Problem to work on
Locate all lines with the word "scene" and copy them out.

Source excerpt
▬▬▬▬▬▬

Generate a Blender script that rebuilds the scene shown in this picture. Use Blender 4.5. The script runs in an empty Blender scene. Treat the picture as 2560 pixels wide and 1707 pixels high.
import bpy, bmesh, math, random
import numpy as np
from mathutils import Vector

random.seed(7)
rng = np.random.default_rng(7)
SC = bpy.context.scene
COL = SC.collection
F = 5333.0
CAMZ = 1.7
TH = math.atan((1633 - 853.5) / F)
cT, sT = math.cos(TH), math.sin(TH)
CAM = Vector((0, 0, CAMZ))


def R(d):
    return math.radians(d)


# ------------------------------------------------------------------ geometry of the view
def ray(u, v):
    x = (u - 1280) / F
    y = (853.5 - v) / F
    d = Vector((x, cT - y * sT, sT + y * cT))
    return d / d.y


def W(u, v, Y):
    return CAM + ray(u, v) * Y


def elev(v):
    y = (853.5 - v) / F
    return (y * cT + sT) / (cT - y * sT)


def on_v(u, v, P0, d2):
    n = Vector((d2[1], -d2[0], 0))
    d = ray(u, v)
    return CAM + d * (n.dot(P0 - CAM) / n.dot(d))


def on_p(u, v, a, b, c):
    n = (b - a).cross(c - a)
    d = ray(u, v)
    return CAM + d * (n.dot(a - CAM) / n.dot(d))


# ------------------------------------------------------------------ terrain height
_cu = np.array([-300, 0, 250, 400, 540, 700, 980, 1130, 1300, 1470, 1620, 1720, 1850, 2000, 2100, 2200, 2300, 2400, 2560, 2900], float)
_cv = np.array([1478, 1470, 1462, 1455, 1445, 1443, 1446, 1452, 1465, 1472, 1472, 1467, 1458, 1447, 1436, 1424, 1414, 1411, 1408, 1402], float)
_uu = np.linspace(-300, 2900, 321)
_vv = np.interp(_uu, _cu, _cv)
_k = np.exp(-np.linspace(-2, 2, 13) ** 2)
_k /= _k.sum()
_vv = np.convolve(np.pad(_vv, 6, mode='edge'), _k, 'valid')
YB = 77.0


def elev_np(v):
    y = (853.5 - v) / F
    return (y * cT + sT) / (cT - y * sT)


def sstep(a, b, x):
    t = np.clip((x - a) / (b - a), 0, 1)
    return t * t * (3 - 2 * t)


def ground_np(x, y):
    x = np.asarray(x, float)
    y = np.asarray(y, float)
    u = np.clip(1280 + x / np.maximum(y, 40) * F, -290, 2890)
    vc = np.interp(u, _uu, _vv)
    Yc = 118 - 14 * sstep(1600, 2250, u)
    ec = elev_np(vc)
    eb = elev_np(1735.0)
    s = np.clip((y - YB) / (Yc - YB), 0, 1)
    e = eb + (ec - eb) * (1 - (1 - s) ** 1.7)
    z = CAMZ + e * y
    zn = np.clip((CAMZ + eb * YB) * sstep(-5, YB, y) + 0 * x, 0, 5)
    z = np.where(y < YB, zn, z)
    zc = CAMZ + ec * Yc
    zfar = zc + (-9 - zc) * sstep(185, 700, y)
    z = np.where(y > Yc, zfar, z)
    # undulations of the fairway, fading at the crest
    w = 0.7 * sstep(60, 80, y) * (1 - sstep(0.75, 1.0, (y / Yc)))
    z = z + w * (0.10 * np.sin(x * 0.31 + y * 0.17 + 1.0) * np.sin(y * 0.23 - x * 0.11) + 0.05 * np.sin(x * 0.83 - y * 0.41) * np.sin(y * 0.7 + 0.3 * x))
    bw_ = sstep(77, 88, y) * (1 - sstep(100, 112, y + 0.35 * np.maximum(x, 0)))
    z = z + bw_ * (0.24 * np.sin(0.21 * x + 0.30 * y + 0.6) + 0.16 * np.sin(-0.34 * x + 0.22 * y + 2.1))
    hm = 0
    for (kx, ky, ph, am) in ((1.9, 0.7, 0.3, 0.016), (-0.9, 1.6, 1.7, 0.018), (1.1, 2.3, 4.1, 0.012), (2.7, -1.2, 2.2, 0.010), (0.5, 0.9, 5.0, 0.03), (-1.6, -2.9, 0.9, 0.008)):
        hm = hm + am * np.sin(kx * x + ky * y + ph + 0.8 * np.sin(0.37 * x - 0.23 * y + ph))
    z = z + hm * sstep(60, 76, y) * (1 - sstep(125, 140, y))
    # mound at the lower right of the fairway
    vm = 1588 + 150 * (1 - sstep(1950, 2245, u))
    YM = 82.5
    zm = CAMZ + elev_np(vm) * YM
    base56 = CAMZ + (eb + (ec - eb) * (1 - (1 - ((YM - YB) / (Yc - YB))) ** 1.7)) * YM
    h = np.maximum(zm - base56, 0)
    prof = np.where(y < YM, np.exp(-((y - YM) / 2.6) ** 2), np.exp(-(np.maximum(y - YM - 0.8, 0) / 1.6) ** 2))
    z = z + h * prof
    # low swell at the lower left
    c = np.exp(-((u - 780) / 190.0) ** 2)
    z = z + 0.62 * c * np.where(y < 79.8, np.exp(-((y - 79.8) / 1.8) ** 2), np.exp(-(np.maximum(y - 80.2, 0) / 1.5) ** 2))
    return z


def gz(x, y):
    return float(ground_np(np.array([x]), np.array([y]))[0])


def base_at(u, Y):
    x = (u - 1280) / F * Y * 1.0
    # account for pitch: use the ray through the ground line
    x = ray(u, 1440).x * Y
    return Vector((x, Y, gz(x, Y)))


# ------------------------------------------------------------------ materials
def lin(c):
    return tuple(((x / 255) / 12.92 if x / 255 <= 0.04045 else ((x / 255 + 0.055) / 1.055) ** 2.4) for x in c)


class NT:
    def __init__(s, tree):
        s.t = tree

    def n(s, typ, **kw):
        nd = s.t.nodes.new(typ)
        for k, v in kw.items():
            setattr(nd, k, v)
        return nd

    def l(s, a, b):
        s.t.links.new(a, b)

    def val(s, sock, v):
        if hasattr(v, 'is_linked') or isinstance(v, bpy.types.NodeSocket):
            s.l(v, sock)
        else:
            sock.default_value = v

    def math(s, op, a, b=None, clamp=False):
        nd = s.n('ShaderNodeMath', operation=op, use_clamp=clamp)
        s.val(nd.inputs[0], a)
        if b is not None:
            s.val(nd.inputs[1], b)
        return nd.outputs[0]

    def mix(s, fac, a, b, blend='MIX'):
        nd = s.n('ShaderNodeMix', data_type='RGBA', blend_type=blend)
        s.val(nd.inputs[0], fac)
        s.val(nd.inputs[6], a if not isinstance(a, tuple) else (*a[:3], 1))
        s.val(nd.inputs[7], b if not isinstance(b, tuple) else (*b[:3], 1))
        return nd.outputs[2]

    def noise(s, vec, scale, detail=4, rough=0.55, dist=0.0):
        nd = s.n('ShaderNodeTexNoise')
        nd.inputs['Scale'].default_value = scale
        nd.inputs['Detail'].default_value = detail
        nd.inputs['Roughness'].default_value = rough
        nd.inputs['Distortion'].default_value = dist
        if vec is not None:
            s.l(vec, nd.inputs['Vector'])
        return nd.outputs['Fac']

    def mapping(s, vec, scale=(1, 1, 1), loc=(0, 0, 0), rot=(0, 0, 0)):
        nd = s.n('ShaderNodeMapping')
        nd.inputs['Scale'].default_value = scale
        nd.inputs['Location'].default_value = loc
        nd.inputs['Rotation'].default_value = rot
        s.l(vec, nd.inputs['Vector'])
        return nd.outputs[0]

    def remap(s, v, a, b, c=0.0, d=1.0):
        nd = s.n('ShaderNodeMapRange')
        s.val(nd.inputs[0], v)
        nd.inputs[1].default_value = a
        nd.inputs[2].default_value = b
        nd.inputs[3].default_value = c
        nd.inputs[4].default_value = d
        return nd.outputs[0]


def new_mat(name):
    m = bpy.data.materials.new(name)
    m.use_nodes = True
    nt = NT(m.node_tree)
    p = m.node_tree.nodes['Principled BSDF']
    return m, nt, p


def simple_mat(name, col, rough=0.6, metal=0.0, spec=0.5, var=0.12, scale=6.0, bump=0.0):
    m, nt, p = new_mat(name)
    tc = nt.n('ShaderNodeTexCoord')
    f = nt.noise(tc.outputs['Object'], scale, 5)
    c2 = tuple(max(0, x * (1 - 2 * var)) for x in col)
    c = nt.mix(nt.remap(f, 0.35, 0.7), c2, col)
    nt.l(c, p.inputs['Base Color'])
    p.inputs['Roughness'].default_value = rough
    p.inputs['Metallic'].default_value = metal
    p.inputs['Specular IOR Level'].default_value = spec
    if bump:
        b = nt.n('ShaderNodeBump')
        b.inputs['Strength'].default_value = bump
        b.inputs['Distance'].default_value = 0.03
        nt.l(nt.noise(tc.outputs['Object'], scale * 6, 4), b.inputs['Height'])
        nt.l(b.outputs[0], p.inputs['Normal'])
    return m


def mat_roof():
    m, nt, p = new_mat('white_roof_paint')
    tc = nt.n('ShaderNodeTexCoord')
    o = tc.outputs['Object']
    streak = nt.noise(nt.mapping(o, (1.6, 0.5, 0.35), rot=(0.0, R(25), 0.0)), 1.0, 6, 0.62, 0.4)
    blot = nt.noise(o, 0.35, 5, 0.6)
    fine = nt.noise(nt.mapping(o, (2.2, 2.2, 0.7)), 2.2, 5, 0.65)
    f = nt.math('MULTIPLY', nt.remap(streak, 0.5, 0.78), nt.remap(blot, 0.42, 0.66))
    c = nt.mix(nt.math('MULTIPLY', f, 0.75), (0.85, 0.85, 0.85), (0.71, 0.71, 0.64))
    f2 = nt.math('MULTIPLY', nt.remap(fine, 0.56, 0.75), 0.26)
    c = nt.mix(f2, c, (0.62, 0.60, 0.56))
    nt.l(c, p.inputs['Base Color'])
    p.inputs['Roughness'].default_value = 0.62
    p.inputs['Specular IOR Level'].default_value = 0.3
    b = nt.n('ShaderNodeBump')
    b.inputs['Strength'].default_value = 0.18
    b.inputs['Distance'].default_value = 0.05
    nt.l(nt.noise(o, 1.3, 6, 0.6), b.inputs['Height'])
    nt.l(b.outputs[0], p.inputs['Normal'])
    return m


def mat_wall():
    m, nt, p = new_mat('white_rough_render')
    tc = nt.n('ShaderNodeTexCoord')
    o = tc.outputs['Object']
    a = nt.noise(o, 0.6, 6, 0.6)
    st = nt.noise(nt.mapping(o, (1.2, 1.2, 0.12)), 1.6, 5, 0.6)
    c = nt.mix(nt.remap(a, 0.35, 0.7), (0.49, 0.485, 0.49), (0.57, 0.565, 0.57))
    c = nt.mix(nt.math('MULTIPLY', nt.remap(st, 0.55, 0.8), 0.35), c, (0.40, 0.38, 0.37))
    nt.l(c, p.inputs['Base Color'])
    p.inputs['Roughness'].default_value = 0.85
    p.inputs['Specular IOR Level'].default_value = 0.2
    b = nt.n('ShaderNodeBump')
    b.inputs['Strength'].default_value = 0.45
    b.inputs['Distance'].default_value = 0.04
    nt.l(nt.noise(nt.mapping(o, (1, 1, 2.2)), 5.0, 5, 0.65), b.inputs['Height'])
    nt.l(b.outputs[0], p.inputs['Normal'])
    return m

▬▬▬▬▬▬

Exercise response
Generate a Blender script that rebuilds the scene shown in this picture. Use Blender 4.5. The script runs in an empty Blender scene. Treat the picture as 2560 pixels wide and 1707 pixels high.
SC = bpy.context.scene